Nach dem heutigen Art. 74 Abs. 1 Nr. 33 GG unterfallen die Hochschulzulassung und die Hochschulabschlüsse hingegen der konkurrierenden Gesetzgebung. Auch wenn allenfalls der Begriff der Hochschulabschlüsse eine Regelung einer Regelstudienzeit ermöglichten könnte, besteht mit Art. 72 Abs. 3 Nr. 6 GG auch hier jedenfalls eine Abweichungsmöglichkeit der Länder.

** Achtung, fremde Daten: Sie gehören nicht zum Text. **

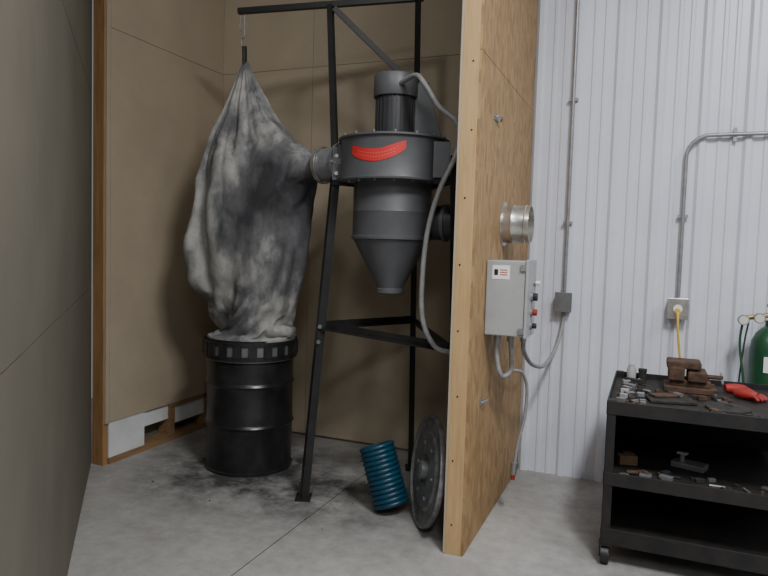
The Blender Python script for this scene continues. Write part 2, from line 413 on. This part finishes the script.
# ---------------- cyclone ----------------
cy=empty('cyclone_dust_collector'); CX=V((-1.40,3.52,0))
lathe('cone_and_barrel',[(.066,1.24),(.075,1.235),(.082,1.242),(.082,1.265),(.075,1.27),(.078,1.28),(.22,1.545),(.232,1.55),(.232,1.565),(.226,1.57),(.226,1.70),(.228,1.705),(.226,1.71),(.226,1.87),(.25,1.875)],CX,(0,0,1),'grey',cy,72)
lathe('fan_housing',[(.22,1.872),(.318,1.872),(.320,1.880),(.306,1.885),(.304,1.89),(.304,2.095),(.306,2.10),(.320,2.105),(.320,2.114),(.30,2.12),(.0001,2.125)],CX,(0,0,1),'grey',cy,80)
lathe('motor_body',[(.15,2.12),(.15,2.13),(.108,2.132),(.108,2.36),(.09,2.36)],CX,(0,0,1),'greymotor',cy,48)
for i in range(28):
    t=2*math.pi*i/28; dd=V((math.cos(t),math.sin(t),0))
    obox('motor_fin_%d'%i,CX+dd*.108+V((0,0,2.25)),dd,(-dd.y,dd.x,0),(0,0,1),.014,.005,.22,'greymotor',cy)
lathe('motor_cowl',[(.10,2.36),(.124,2.358),(.126,2.362),(.126,2.478),(.123,2.482),(.0001,2.482)],CX,(0,0,1),'grey',cy,48)
def latz(l,z,d): return CX+r0*l+Hh*d+V((0,0,z))
poly=[(.10,2.12),(.10,2.39),(.13,2.45),(.185,2.45),(.20,2.39),(.275,2.13)]
vs=[latz(l,z,-.02) for l,z in poly]+[latz(l,z,.13) for l,z in poly]; n=len(poly)
fs=[tuple(range(n)),tuple(range(n,2*n))[::-1]]+[(i,i+n,(i+1)%n+n,(i+1)%n) for i in range(n)]
mesh('transition_box',vs,fs,'grey',cy,False,.004)
for i in range(16):
    t=2*math.pi*i/16; dd=V((math.cos(t),math.sin(t),0))
    cyl('bolt_%d'%i,CX+dd*.300+V((0,0,2.118)),CX+dd*.300+V((0,0,2.130)),.008,'greylight',cy,6)
    cyl('bolt_low_%d'%i,CX+dd*.270+V((0,0,1.872)),CX+dd*.270+V((0,0,1.862)),.008,'conduit',cy,6)
obox('outlet_box',oa+V((.02,0,0)),od,(-od.y,od.x,0),(0,0,1),.14,.20,.20,'grey',cy,.004)
cyl('outlet_pipe',oa,ob-od*.001,.098,'conduit',cy,36)
fo=oa.lerp(ob,.36)
lathe('outlet_flange',[(.09,0),(.122,0),(.122,.01),(.09,.01)],fo,od,'greylight',cy,36,closed=True)
for i in range(8):
    t=2*math.pi*i/8; x,y,d=frame(od)
    p=fo+x*.11*math.cos(t)+y*.11*math.sin(t); cyl('flange_bolt_%d'%i,p+d*-.01,p+d*.02,.008,'galv',cy,6)
obox('bracket_left',At+V((.03,-.03,-.02)),(.92,.38,0),(-.38,.92,0),(0,0,1),.07,.012,.19,'grey',cy)
for k in(-.06,.04): cyl('bracket_bolt_%d'%int(k*100+10),At+V((.02,-.036,k-.02)),At+V((.028,-.056,k-.02)),.012,'galv',cy,8)
obox('bracket_right',Bt+V((-.06,-.02,-.02)),(.92,.38,0),(-.38,.92,0),(0,0,1),.09,.012,.19,'grey',cy)
cyl('inlet_pipe',(-1.42,3.64,1.655),(-.884,3.64,1.655),.1,'greymotor',cy,40)
lathe('inlet_collar',[(.098,0),(.108,0),(.108,.02),(.098,.02)],(-1.12,3.64,1.655),(1,0,0),'grey',cy,40,closed=True)
fa=math.atan2(-3.52,1.40); vs=[];fs=[];n=40
def stk(s): c=2*s-1; return 1.995+.045*abs(c)**1.7+.012*c
for i in range(n+1):
    s=i/n; a=fa+math.radians(-48+60*s); c=2*s-1
    h=.033*(1-abs(c)**5*.35)
    for k in(-1,1): vs.append(CX+V((math.cos(a)*.3065,math.sin(a)*.3065,stk(s)+k*h)))
for i in range(n): fs.append((2*i,2*i+2,2*i+3,2*i+1))
mesh('warning_sticker',vs,fs,'stickred',cy,True)
for q in range(14):
    s=.14+.05*q; a=fa+math.radians(-48+60*s); a2_=fa+math.radians(-48+60*(s+.03)); z=stk(s)
    for e in(-1,1):
        vv=[CX+V((math.cos(t)*.3072,math.sin(t)*.3072,z+dz+e*.009)) for t,dz in((a,-.0015),(a2_,-.0015),(a2_,.0015),(a,.0015))]
        mesh('sticker_text_%d_%d'%(q,e+1),vv,[(0,1,2,3)],'stickdk',cy)
tube('power_hose',[(-1.36,3.44,2.41),(-1.22,3.34,2.43),(-1.15,3.30,2.37),(-1.069,3.31,2.25),(-.985,3.33,2.18),(-.96,3.345,2.10),(-.985,3.34,1.98),(-1.05,3.31,1.816),(-1.105,3.30,1.602),(-1.124,3.29,1.333),(-1.108,3.28,1.117),(-1.04,3.29,.985),(-.96,3.33,.955),(-.885,3.36,.96)],.014,'flex',cy,n=12,sub=10)

# ---------------- galvanised stub ----------------
du=empty('galvanised_duct')
lathe('duct_stub',[(.100,0),(.105,0),(.105,.05),(.108,.055),(.105,.06),(.105,.12),(.109,.124),(.105,.128),(.105,.15),(.101,.15),(.100,.10)],(-.777,3.68,1.655),(1,0,0),'galv',du,48,closed=True)
lathe('damper_disc',[(.0001,0),(.1,0),(.1,.004),(.0001,.004)],(-.755,3.68,1.655),(1,0,0),'galv',du,40)
lathe('wall_flange',[(.105,0),(.125,0),(.125,.003),(.105,.003)],(-.777,3.68,1.655),(1,0,0),'galv',du,48,closed=True)

# ---------------- control box ----------------
cb=empty('electrical_control_box')
box('enclosure',-.776,-.578,3.285,3.53,1.07,1.455,'boxgrey',cb,.006)
box('door',-.576,-.562,3.278,3.537,1.063,1.462,'boxgrey',cb,.005)
box('label',-.745,-.655,3.2835,3.285,1.36,1.43,'label',cb)
box('label_mark',-.735,-.715,3.2825,3.2835,1.38,1.41,'black',cb)
for i in range(3): box('label_line_%d'%i,-.705,-.668,3.2828,3.2835,1.38+i*.012,1.385+i*.012,'red',cb)
for i,(y,z,mt,r) in enumerate(((3.40,1.19,'red',.017),(3.40,1.12,'black',.014),(3.40,1.27,'black',.02),(3.47,1.34,'label',.012))):
    cyl('button_base_%d'%i,(-.562,y,z),(-.552,y,z),r+.006,'conduit',cb); cyl('button_%d'%i,(-.552,y,z),(-.53,y,z),r,mt,cb)
cyl('gland_1',(-.72,3.36,1.07),(-.72,3.36,1.03),.018,'conduit',cb); cyl('gland_2',(-.66,3.40,1.07),(-.66,3.40,1.03),.018,'conduit',cb)
cyl('gland_3',(-.60,3.44,1.07),(-.60,3.44,1.03),.016,'conduit',cb)
for i,z in enumerate((1.10,1.42)): box('hinge_%d'%i,-.60,-.575,3.274,3.284,z-.015,z+.015,'conduit',cb)
tube('flex_short',[(-.72,3.36,1.04),(-.722,3.36,.97),(-.71,3.37,.88),(-.69,3.4,.84),(-.66,3.44,.87),(-.655,3.42,.95),(-.66,3.40,1.04)],.013,'flex',cb)
tube('flex_to_junction',[(-.60,3.44,1.04),(-.605,3.5,.97),(-.60,3.75,.86),(-.58,4.1,.80),(-.545,4.33,.88),(-.52,4.42,1.02),(-.517,4.42,1.12)],.012,'flex',cb,sub=10)
tube('loose_cord',[(-.66,3.44,.87),(-.62,3.56,.84),(-.60,3.62,.74),(-.61,3.64,.58),(-.64,3.64,.42),(-.655,3.64,.30)],.009,'flex',cb)
cyl('cord_plug',(-.655,3.64,.31),(-.66,3.64,.24),.018,'conduit',cb); cyl('cord_tip',(-.66,3.64,.24),(-.662,3.64,.21),.012,'red',cb)

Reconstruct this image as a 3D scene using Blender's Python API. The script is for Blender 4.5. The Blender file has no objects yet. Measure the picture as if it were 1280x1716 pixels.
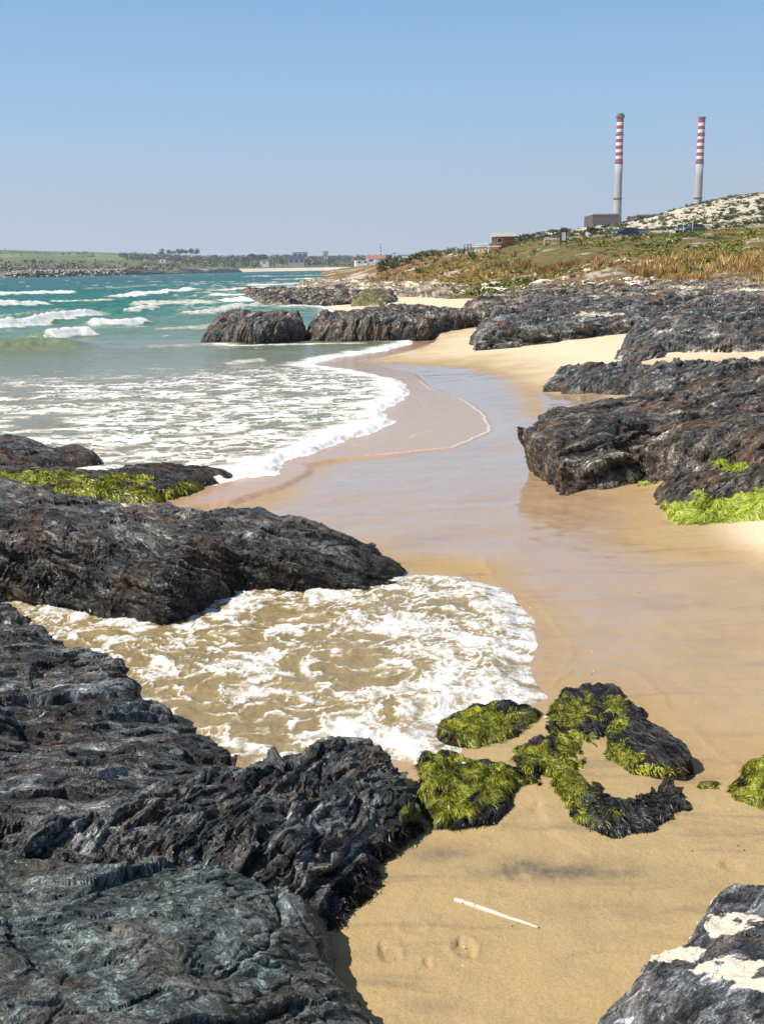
import bpy, math, random
import numpy as np
from mathutils import Vector, Matrix

random.seed(7)
RNG = np.random.default_rng(11)
scene = bpy.context.scene
COL = scene.collection
f32 = np.float32

# ------------------------------------------------------------------ camera
FPX, CX, CY = 1750.0, 640.0, 858.0
EYE = 3.5
HOR = 447.0
ROLL = math.radians(1.0)
PITCH = math.atan((CY - HOR) / FPX)
fwd = Vector((0, math.cos(PITCH), -math.sin(PITCH)))
rt0 = Vector((1, 0, 0)); up0 = rt0.cross(fwd)
rt = rt0 * math.cos(ROLL) - up0 * math.sin(ROLL)
up = rt0 * math.sin(ROLL) + up0 * math.cos(ROLL)
cam_d = bpy.data.cameras.new('camera')
cam = bpy.data.objects.new('camera', cam_d); COL.objects.link(cam)
cam.matrix_world = Matrix((
    (rt.x, up.x, -fwd.x, 0), (rt.y, up.y, -fwd.y, 0), (rt.z, up.z, -fwd.z, EYE), (0, 0, 0, 1)))
cam_d.sensor_fit = 'VERTICAL'; cam_d.sensor_height = 36.0
cam_d.lens = FPX / 1716.0 * 36.0
cam_d.clip_start = 0.05; cam_d.clip_end = 20000
scene.camera = cam

# ------------------------------------------------------------------ world and sun
SUN_EL = math.radians(50)
SUN_AZ = math.radians(252)          # clockwise from +Y: the sun stands to the left, a little behind the camera
w = bpy.data.worlds.new('World'); scene.world = w; w.use_nodes = True
nt = w.node_tree; nt.nodes.clear()
wo = nt.nodes.new('ShaderNodeOutputWorld'); bg = nt.nodes.new('ShaderNodeBackground')
sky = nt.nodes.new('ShaderNodeTexSky'); sky.sky_type = 'NISHITA'; sky.sun_disc = False
sky.sun_elevation = SUN_EL; sky.sun_rotation = SUN_AZ
sky.air_density = 1.0; sky.dust_density = 0.6; sky.ozone_density = 1.5; sky.altitude = 0
bg.inputs[1].default_value = 0.07
tc = nt.nodes.new('ShaderNodeTexCoord'); sx_ = nt.nodes.new('ShaderNodeSeparateXYZ'); nt.links.new(tc.outputs['Generated'], sx_.inputs[0])
rp = nt.nodes.new('ShaderNodeValToRGB'); nt.links.new(sx_.outputs['Z'], rp.inputs[0])
rp.color_ramp.elements[0].position = 0.24; rp.color_ramp.elements[0].color = (1, 1, 1, 1)
rp.color_ramp.elements[1].position = 0.50; rp.color_ramp.elements[1].color = (0, 0, 0, 1)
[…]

Fazit: Die Länder dürfen voranschreiten
Nach alledem obliegt es den Ländern, die Regelstudienzeit des Jurastudiums im Wege der grundlegenden Gesetzgebungskompetenz aus Art. 70 Abs. 1 GG festzusetzen. Dem Bundesgesetzgeber steht es zwar offen, Mindestanforderungen zu regeln, jedoch verleibt die Kompetenz zur letztverbindlichen Festlegung der Regelstudienzeiten wie gesehen bei den Ländern. Die Landesgesetzgeber sind also gefordert, die eingangs skizzierte „BAföG-Lücke“ – etwa im Zuge der ohnehin anstehenden Reform der juristischen Ausbildung (siehe etwa hier und hier) – durch eine Änderung ihrer JAG‘s zu schließen. Nur so kann das BAföG seinen Zweck auch in dieser wichtigen Endphase des Studiums erfüllen und das politische Versprechen, Chancengleichheit zu gewährleisten, einlösen. Mit Blick auf das gefundene Ergebnis ist auch von der formellen Verfassungswidrigkeit des § 5a DRiG auszugehen, soweit man in dieser Regelung eine verbindliche Anordnung einer Regelstudienzeit erblicken möchte.
Anmerkung: Dieser Beitrag ist in längerer und abgewandelter Form bereits in der NordÖR 2016, S. 399 ff. erschienen.